NBC had paid Menotti $5,000, “one of the largest sums paid by a radio network for musical work,” The New York Times reported at the time, and was given a deadline of December 1, 1951, to complete the one-act opera, for which he also wrote the English libretto. But the large fee apparently didn't inspire haste in the composer, a notorious procrastinator, and Kuhlmann received the score—about four pages at a time—by mail. He called Kuhlmann as he wrote, asking questions like, “What's your high note? Do you have a high A?” (She did, and Menotti included it in the quartet for the Mother and the Three Wise Men.) With help on the orchestration from Samuel Barber, Menotti managed to finish the piece and the cast began to rehearse shortly before the premiere.
Menotti had based Amahl on Hieronymus Bosch's painting of the Biblical story of the Three Magi, which hangs in the Metropolitan Museum.
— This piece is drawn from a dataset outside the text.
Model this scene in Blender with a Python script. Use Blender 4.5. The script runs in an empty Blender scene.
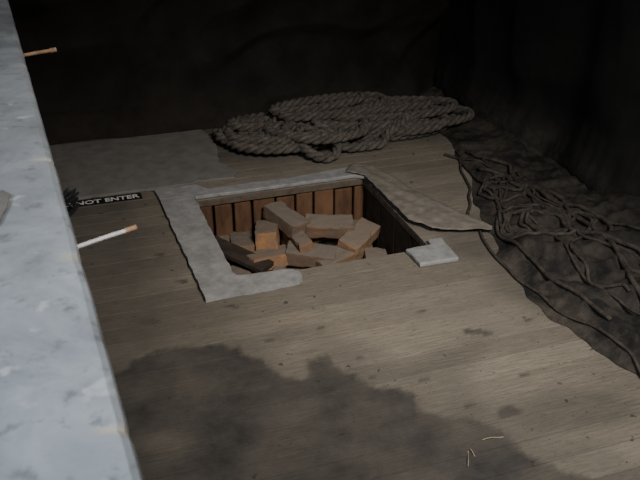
import bpy, math, random
from mathutils import Vector, Matrix, noise
random.seed(7)
sc=bpy.context.scene
TH=math.radians(18.7); CX,CY=-.102,2.958
M=Matrix.Translation((CX,CY,0))@Matrix.Rotation(TH,4,'Z')
Mi=M.inverted()
def N(x,y,z=0.0): return noise.noise(Vector((x,y,z)))
def sm(a,b,x):
    t=min(1,max(0,(x-a)/(b-a))); return t*t*(3-2*t)
def lerp_tab(tab,x):
    if x<=tab[0][0]: return tab[0][1]
    for (a,va),(b,vb) in zip(tab,tab[1:]):
        if x<=b:
            k=(x-a)/(b-a); k=k*k*(3-2*k); return va+(vb-va)*k
    return tab[-1][1]
def mesh_obj(name,vs,fs,mat=None,local=True,smooth=False,parent=None):
    me=bpy.data.meshes.new(name); me.from_pydata([tuple(v) for v in vs],[],fs); me.update()
    ob=bpy.data.objects.new(name,me); sc.collection.objects.link(ob)
    if mat: me.materials.append(mat)
    if smooth: me.shade_smooth()
    if parent: ob.parent=parent
    elif local: ob.matrix_world=M
    return ob
def empty(name,local=True):
    e=bpy.data.objects.new(name,None); sc.collection.objects.link(e)
    e.empty_display_size=.1
    if local: e.matrix_world=M
    return e
# ---------- materials
class MB:
    def __init__(s,name):
        s.m=bpy.data.materials.new(name); s.m.use_nodes=True; s.t=s.m.node_tree
        s.b=s.t.nodes['Principled BSDF']; s.tc=s.t.nodes.new('ShaderNodeTexCoord')
    def n(s,ty,**k):
        x=s.t.nodes.new(ty)
        for a,v in k.items(): setattr(x,a,v)
        return x
    def l(s,a,b): s.t.links.new(a,b)
    def noise(s,scale,detail=6,rough=.6,stretch=(1,1,1),dist=0):
        mp=s.n('ShaderNodeMapping'); mp.inputs['Scale'].default_value=stretch
        s.l(s.tc.outputs['Object'],mp.inputs['Vector'])
        x=s.n('ShaderNodeTexNoise'); x.inputs['Scale'].default_value=scale
        x.inputs['Detail'].default_value=detail; x.inputs['Roughness'].default_value=rough
        x.inputs['Distortion'].default_value=dist
        s.l(mp.outputs[0],x.inputs['Vector']); return x.outputs['Fac']
    def ramp(s,fac,stops):
        r=s.n('ShaderNodeValToRGB'); e=r.color_ramp.elements
        while len(e)<len(stops): e.new(.5)
        for el,(p,c) in zip(e,stops):
            el.position=p; el.color=(c[0],c[1],c[2],1) if hasattr(c,'__len__') else (c,c,c,1)
        s.l(fac,r.inputs['Fac']); return r.outputs['Color']
    def mix(s,fac,a,b,mode='MIX'):
        x=s.n('ShaderNodeMix',data_type='RGBA',blend_type=mode)
        for sock,v in ((x.inputs[0],fac),(x.inputs[6],a),(x.inputs[7],b)):
            if hasattr(v,'is_output'): s.l(v,sock)
            elif hasattr(v,'__len__'): sock.default_value=(*v[:3],1)
            else: sock.default_value=v
        return x.outputs[2]
    def attr(s,name):
        x=s.n('ShaderNodeAttribute'); x.attribute_name=name; return x.outputs['Fac']
    def bump(s,h,strength=.3,dist=.01):
        x=s.n('ShaderNodeBump'); x.inputs['Strength'].default_value=strength
        x.inputs['Distance'].default_value=dist; s.l(h,x.inputs['Height'])
        s.l(x.outputs[0],s.b.inputs['Normal'])
    def col(s,c):
        if hasattr(c,'is_output'): s.l(c,s.b.inputs['Base Color'])
        else: s.b.inputs['Base Color'].default_value=(*c,1)
    def rough(s,v):
        if hasattr(v,'is_output'): s.l(v,s.b.inputs['Roughness'])
        else: s.b.inputs['Roughness'].default_value=v
def simple(name,c1,c2,scale=20,rough=.9,bump=.3,bd=.004,stretch=(1,1,1),spec=.2):
    m=MB(name); f=m.noise(scale,7,.65,stretch)
    m.col(m.ramp(f,[(.3,c1),(.7,c2)])); m.rough(rough); m.bump(f,bump,bd)
    m.b.inputs['Specular IOR Level'].default_value=spec
    return m.m
# floor boards
m=MB('floor_boards')
g1=m.noise(9,8,.65,(1.2,14,1)); g2=m.noise(3.2,6,.6); g3=m.noise(60,4,.7,(.6,5,1))
base=m.ramp(g1,[(.25,(.115,.097,.075)),(.55,(.195,.167,.131)),(.8,(.28,.246,.199))])
base=m.mix(m.ramp(g2,[(.35,0.0),(.7,.7)]),base,(.150,.132,.108))
tone=m.attr('tone'); base=m.mix(1.0,base,m.ramp(tone,[(0,.78),(1,1.12)]),'MULTIPLY')
base=m.mix(m.ramp(g3,[(.32,.6),(.45,0.0)]),base,(.04,.034,.028))
st=m.attr('stain_and_dark')  # stain outline and spots, plus broad darker zones of the floor colour
stc=m.ramp(m.noise(11,8,.7),[(.3,(.027,.025,.0235)),(.7,(.062,.056,.050))])
base=m.mix(st,base,stc)
sp=m.ramp(m.noise(26,2,.5),[(.69,0.0),(.73,.8)]); base=m.mix(sp,base,(.035,.03,.026))
base=m.mix(m.ramp(m.noise(75,2,.5),[(.70,0.0),(.74,.6)]),base,(.04,.035,.03))
base=m.mix(m.attr('seam'),base,(.035,.028,.022))
m.col(base); m.rough(m.ramp(st,[(0,.85),(1,.62)])); m.b.inputs['Specular IOR Level'].default_value=.25
m.bump(g1,.35,.004); floor_mat=m.m
frame_mat=simple('grey_painted_metal',(.16,.158,.155),(.275,.271,.268),22,.8,.5,.005)
ply_mat=simple('dusty_grey_board',(.115,.107,.098),(.175,.165,.154),14,.9,.2,.003)
old_wood=simple('pit_timber',(.038,.021,.013),(.165,.086,.046),12,.9,.5,.006,(1,1,.25))
dark_wood=simple('pit_dark_timber',(.02,.015,.011),(.05,.037,.028),14,.9,.5,.006)
rim_mat=simple('board_ends',(.055,.042,.031),(.125,.098,.074),25,.9,.4,.003)
rope_mat=simple('hemp_rope',(.040,.034,.029),(.125,.109,.092),40,.95,.5,.003)
dirt_mat=simple('pit_dirt',(.02,.015,.011),(.07,.05,.035),18,1,.8,.02)
rust_mat=simple('rusty_iron',(.14,.075,.04),(.32,.20,.12),60,.8,.4,.001)
pale_metal=simple('pale_galvanised',(.38,.36,.34),(.55,.52,.50),60,.5,.2,.001)
wire_mat=simple('black_wire',(.004,.004,.005),(.02,.02,.022),60,.3,.1,.001,spec=.6)
straw_mat=simple('straw',(.2,.165,.11),(.28,.24,.17),60)
cord_mat=simple('dark_cord',(.018,.015,.013),(.075,.063,.051),30)
def cloth_mat(name,d1,d2,dust):
    m=MB(name); f=m.noise(5,8,.65); w=m.noise(120,3,.6)
    c=m.ramp(f,[(.3,d1),(.75,d2)])
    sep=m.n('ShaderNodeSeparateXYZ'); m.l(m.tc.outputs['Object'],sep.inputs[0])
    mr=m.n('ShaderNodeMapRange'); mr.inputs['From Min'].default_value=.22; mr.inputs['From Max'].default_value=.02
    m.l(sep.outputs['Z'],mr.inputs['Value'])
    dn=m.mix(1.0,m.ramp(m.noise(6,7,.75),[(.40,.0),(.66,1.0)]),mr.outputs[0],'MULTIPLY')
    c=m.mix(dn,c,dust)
    m.col(c); m.rough(.95); m.b.inputs['Specular IOR Level'].default_value=.1
    mx=m.mix(.3,f,w); m.bump(mx,.4,.006); return m.m
tarp_back=cloth_mat('tarp_dark',(.0115,.010,.009),(.025,.0215,.019),(.028,.024,.020))
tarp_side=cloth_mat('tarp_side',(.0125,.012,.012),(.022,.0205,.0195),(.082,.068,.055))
canvas_mat=simple('dusty_canvas',(.12,.104,.086),(.205,.182,.152),22,.95,.3,.003)
# brick
m=MB('brick'); f=m.noise(18,8,.7); r=m.attr('rnd')
c=m.ramp(r,[(0,(.10,.070,.051)),(.4,(.22,.115,.058)),(.7,(.33,.165,.070)),(1,(.17,.13,.10))])
c=m.mix(m.ramp(f,[(.36,.0),(.64,.70)]),c,(.115,.09,.068)); geo=m.n('ShaderNodeNewGeometry')
sx=m.n('ShaderNodeSeparateXYZ'); m.l(geo.outputs['Normal'],sx.inputs[0])
c=m.mix(m.ramp(sx.outputs['Z'],[(.6,0.0),(.97,.75)]),c,(.15,.127,.105))
m.col(c); m.rough(.95); m.bump(m.noise(50,6,.75),.9,.005); brick_mat=m.m
# ledge paint
m=MB('worn_grey_paint'); f=m.noise(7,8,.7,dist=.6); f2=m.noise(30,6,.7); f3=m.noise(2.6,3,.5)
c=m.ramp(f,[(.3,(.18,.195,.21)),(.5,(.29,.308,.33)),(.72,(.40,.423,.448))])
c=m.mix(m.ramp(f3,[(.35,.6),(.6,0.0)]),c,(.15,.16,.175))
c=m.mix(m.ramp(f2,[(.56,0.0),(.66,.65)]),c,(.12,.12,.125))
c=m.mix(m.ramp(m.noise(17,4,.5),[(.64,0.0),(.69,.6)]),c,(.52,.53,.53))
c=m.mix(m.attr('chip'),c,(.50,.44,.33))
m.col(c); m.rough(.5); m.bump(f2,.15,.002); m.b.inputs['Specular IOR Level'].default_value=.35; ledge_mat=m.m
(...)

Amahl, a crippled, impoverished shepherd boy and his mother are visited in the middle of the night by the wise men—King Kaspar, King Melchior, and King Balthazar—who are on their way to pay homage to the newborn Jesus. The Mother steals some of Melchior's gold to help her son. The understanding king tells her to keep the gold and in exchange Amahl offers his crutch as a gift to Jesus, whereupon he discovers that his leg has been miraculously cured. Amahl's mother allows him to accompany the three kings on the remainder of their journey.
When asked if the thought of singing an entire opera on live television had given her pause, Kuhlmann dismissed the idea. Of Menotti, the director (Kirk Browning), and the conductor (Thomas Schippers) she said, “We were a young group and I never thought about it! Actually, Gian Carlo and I really tried to sort of zone in on the boy,” who was played by the 12-year-old boy soprano Chet Allen. “I didn't have time to think of myself. I had to keep reminding him to look me in the eye while singing.”
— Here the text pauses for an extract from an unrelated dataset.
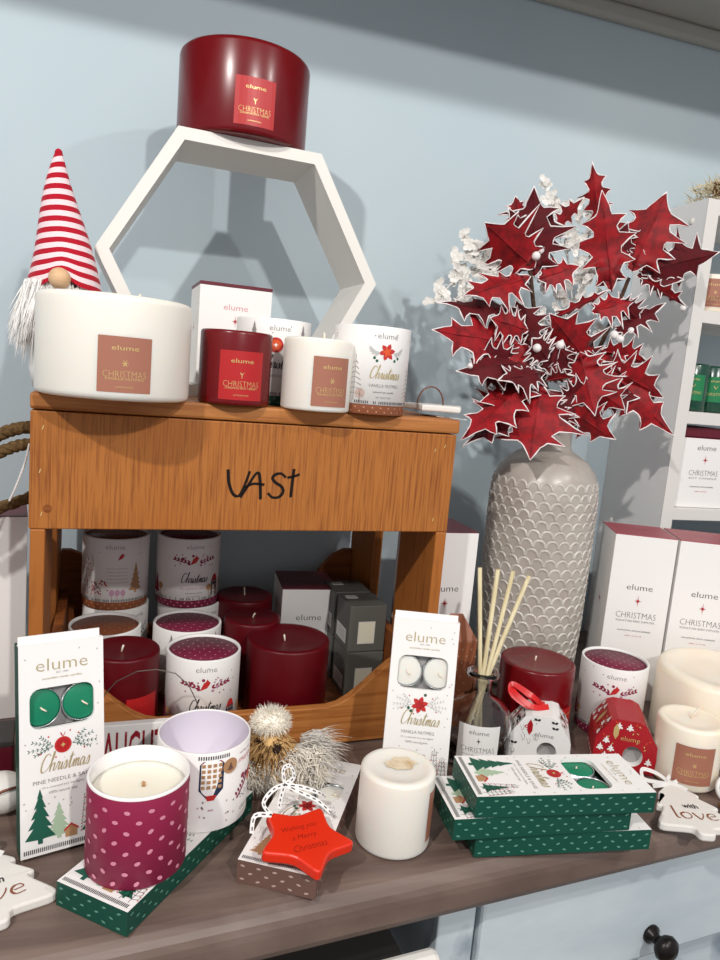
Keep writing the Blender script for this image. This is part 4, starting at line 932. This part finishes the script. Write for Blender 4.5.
# furry bird ornament
b=thing('bird_ornament','fluffy bird ornament of fur and straw with a white furry cap, before the crate','ornament',(.246,-.063,.0005),0)
m=MB(); m.sphere(M['straw'],(-.004,0,.045),.025,(1.15,.9,.9),20)
for k in range(520):
    a=rnd.uniform(0,2*PI); ph=rnd.uniform(-.5,1.1); d=Vector((math.cos(a)*math.cos(ph),math.sin(a)*math.cos(ph)-.15,math.sin(ph)))
    p=Vector((-.004,0,.045))+Vector((d.x*.026,d.y*.022,d.z*.021)); m.blade(M['straw'] if rnd.random()<.7 else M['strawd'],p,d*.009+Vector((-.001+rnd.uniform(-.004,.004),-.004,-.006)),.0018)
m.build('straw_body',b)
m=MB(); m.sphere(M['fur'],(-.003,-.001,.078),.014,(1.25,1,.85),16)
for k in range(1300):
    a=rnd.uniform(0,2*PI); ph=rnd.uniform(-.7,1.5); d=Vector((math.cos(a)*math.cos(ph),math.sin(a)*math.cos(ph),math.sin(ph)))
    m.blade(M['fur'],Vector((-.003,-.001,.077))+Vector((d.x*.017,d.y*.013,d.z*.011)),d*rnd.uniform(.003,.0075)+Vector((rnd.uniform(-.003,.003),rnd.uniform(-.003,.003),rnd.uniform(-.003,.003))),.0011)
m.build('fur_cap',b)
m=MB(); m.sphere(M['dkb'],(.0,-.0255,.0585),.0034,(1,1,1.3),10)
for k in range(40): m.blade(M['dkb'],(rnd.uniform(-.004,.004),-.024,.060+rnd.uniform(-.003,.004)),(rnd.uniform(-.007,.007),-.003,rnd.uniform(-.006,.006)),.0014)
for k in range(16): m.blade(M['dkb'],(-.018+rnd.uniform(-.003,.003),-.018,.066),(rnd.uniform(-.005,.005),-.003,rnd.uniform(-.004,.004)),.0014)
m.build('beak',b)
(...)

“Amahl opened the doors for me,” Kuhlmann told Opera News in 2007. She sang more than 30 performances with New York City Opera between 1952 and 1955 and alsotoured (again) as the Secretary in The Consul and as Meg in Damn Yankees. In 1961, Kuhlmann sang her last NBC Opera performance: Sarah, Brigham Young's first wife, in Leonard Kastle's Deseret.
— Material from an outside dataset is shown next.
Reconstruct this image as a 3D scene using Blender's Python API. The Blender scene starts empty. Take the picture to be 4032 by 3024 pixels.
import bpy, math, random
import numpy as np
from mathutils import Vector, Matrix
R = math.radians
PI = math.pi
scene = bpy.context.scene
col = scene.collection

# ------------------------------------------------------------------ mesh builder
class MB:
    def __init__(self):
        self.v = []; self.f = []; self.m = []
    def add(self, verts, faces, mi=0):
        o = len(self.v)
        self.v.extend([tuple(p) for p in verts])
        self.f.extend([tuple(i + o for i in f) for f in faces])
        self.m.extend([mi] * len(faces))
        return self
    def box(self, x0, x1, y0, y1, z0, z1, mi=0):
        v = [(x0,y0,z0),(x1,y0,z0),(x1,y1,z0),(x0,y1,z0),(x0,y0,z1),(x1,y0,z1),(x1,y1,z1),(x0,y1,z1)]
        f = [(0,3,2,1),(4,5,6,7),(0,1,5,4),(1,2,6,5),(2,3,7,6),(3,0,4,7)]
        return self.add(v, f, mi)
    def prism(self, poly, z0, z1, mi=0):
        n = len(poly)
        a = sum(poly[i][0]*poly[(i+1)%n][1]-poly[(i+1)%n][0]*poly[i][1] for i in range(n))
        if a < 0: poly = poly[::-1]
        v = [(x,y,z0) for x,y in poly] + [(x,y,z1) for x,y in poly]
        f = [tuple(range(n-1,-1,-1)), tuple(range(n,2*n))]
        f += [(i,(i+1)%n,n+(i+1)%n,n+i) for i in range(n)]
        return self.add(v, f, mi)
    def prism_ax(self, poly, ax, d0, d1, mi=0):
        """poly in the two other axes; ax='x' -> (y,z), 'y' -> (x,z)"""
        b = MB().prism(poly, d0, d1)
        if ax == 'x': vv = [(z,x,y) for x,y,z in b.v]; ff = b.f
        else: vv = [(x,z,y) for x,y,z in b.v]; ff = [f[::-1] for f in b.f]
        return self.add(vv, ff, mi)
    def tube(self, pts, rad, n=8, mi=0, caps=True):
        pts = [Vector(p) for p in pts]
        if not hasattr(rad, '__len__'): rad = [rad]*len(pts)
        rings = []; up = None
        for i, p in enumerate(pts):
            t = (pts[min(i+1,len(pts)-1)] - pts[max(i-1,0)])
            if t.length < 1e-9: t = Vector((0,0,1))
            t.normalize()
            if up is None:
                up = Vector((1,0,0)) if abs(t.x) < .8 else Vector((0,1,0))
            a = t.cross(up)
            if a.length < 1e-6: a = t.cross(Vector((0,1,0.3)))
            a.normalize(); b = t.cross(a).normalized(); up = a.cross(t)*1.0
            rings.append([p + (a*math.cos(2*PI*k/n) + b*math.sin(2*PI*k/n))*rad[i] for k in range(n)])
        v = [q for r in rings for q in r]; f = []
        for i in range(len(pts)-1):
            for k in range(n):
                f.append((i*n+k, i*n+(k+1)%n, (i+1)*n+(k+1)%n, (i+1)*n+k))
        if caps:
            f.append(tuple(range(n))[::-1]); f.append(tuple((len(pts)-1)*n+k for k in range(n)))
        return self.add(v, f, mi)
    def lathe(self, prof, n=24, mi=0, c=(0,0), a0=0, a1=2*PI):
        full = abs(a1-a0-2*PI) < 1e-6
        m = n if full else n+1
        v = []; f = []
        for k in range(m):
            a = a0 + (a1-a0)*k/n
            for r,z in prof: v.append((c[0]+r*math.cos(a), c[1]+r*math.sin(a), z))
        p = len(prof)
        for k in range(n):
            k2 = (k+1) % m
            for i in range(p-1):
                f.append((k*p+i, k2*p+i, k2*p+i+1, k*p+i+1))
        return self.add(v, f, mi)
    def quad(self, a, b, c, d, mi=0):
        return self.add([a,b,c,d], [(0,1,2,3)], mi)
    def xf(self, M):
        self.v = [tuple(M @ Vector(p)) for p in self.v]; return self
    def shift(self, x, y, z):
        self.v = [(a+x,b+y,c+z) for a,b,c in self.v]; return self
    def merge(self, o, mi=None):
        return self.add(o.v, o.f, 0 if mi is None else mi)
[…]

After raising her children, Kuhlmann began a corporate career, working as an executive assistant at Pepsi and at the Westchester Conservatory of Music for nearly 20 years before moving to Rhode Island to be closer to her daughter. These days, in addition to spending time with her five grandchildren—“I still vocalize sometimes when I want to make a point to them,” she says—she enjoys her computer and listening to classical music. Her advice for aspiring singers? “Don't drink. Don't smoke. And smile a lot when you're singing something happy.”